There is a class of cases holding that an action for malicious prosecution will lie against a party who, on a statement of facts before a justice of the peace or a court having no jurisdiction of the subject-matter, erroneously issues unauthorized process purporting to be founded or based on the facts so stated, but those decisions are placed on the ground that the whole proceedings were coram non judice, and that all of the participants therein were wrong-doers. *Page 400 There is also another class of cases in which parties have been held liable in such an action where the facts stated by him on a complaint before a grand jury, were such as to constitute a criminal offence, but were so defectively alleged in the indictment found thereon, as to prevent a conviction for that reason. Such are the cases of Chambers v. Robinson (1 Strange, 691); Wicks v. Fentham (4 T.R., 247); Pippet v.Hearn (5 B. Ald., 634), and others cited or referred to therein. There are also some cases, holding that if a complainant goes before a magistrate asking a criminal warrant, or before a grand jury for the purpose of procuring an indictment against another on a representation of facts, which do not amount to a crime, he is nevertheless responsible for the loss and damage resulting from such complaint, on the ground that he is considered as the party instigating or procuring the warrant or indictment. Among those is that of Anderson v. Buchanan, in Wright's Nisi Prius (Ohio), 725.
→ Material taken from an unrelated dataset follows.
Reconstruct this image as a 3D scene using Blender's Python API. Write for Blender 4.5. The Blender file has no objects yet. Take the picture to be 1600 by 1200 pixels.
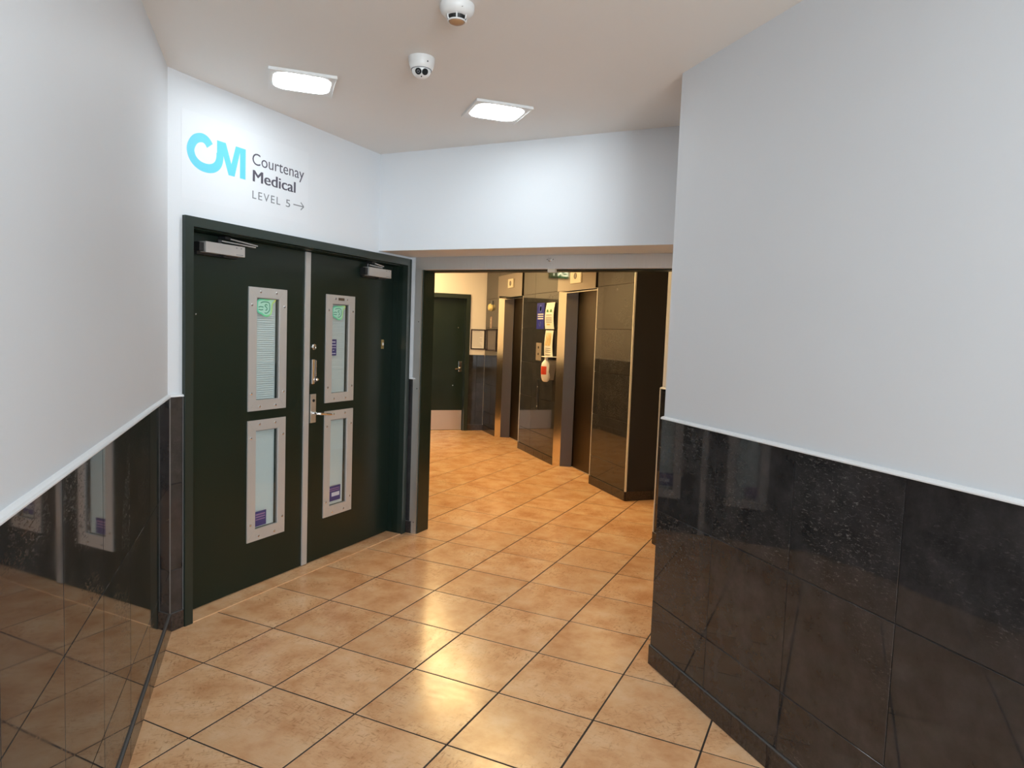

All of those cases are essentially different from that under consideration, in this material fact, that the defendant herein presented the facts, before they were testified to by him before the grand jury, to the district attorney of the proper county, for his determination and decision whether they constituted a criminal offence. He was advised by that officer that they did, and upon that advice being given, the matter was thereafter taken charge of by the district attorney, and the defendant subsequently went before the grand jury as a witness, on being subpœnaed by that officer, and thereupon gave his testimony as such witness, which, with other evidence given, resulted in the finding of the indictment. That finding was not the legitimate or proper result or consequence from the defendant's statement, but from a mistake of the district attorney and the grand jury, in deciding that the facts stated constituted a crime, and indictable offence. Hence the material element of being theprosecutor of the indictment, to charge the defendant with liability for the consequences of that indictment to the plaintiff, was wanting. It therefore became immaterial whether the testimony was true or false, for in either case the facts *Page 401 thereby established, not constituting a criminal offence, could not make him properly chargeable for the mistake and erroneous judgment of the grand jury, who acted independent of any control by him and of any request or solicitation from him to have the defendant indicted, or for the subsequent arrest under it, on a warrant issued by the district attorney, or by the mandate of the court over which he had no control, and in which he did not in any manner participate; nor, in view of the fact that the defendant was not the prosecutor of the plaintiff for the offence charged, is it of any importance whether his conduct was dictated by malice or not?

I will add that the opinion given by ANDREWS, J., in the case of Farnam v. Feeley (56 N.Y., 451), recognizes the distinction between the case of a party instigating a criminal prosecution by active agency and procurement, and one where he did not counsel, cause, or direct it.

My conclusion, therefore, is that the judgment appealed from is erroneous and should be reversed, and that a new trial should be ordered, costs to abide the event.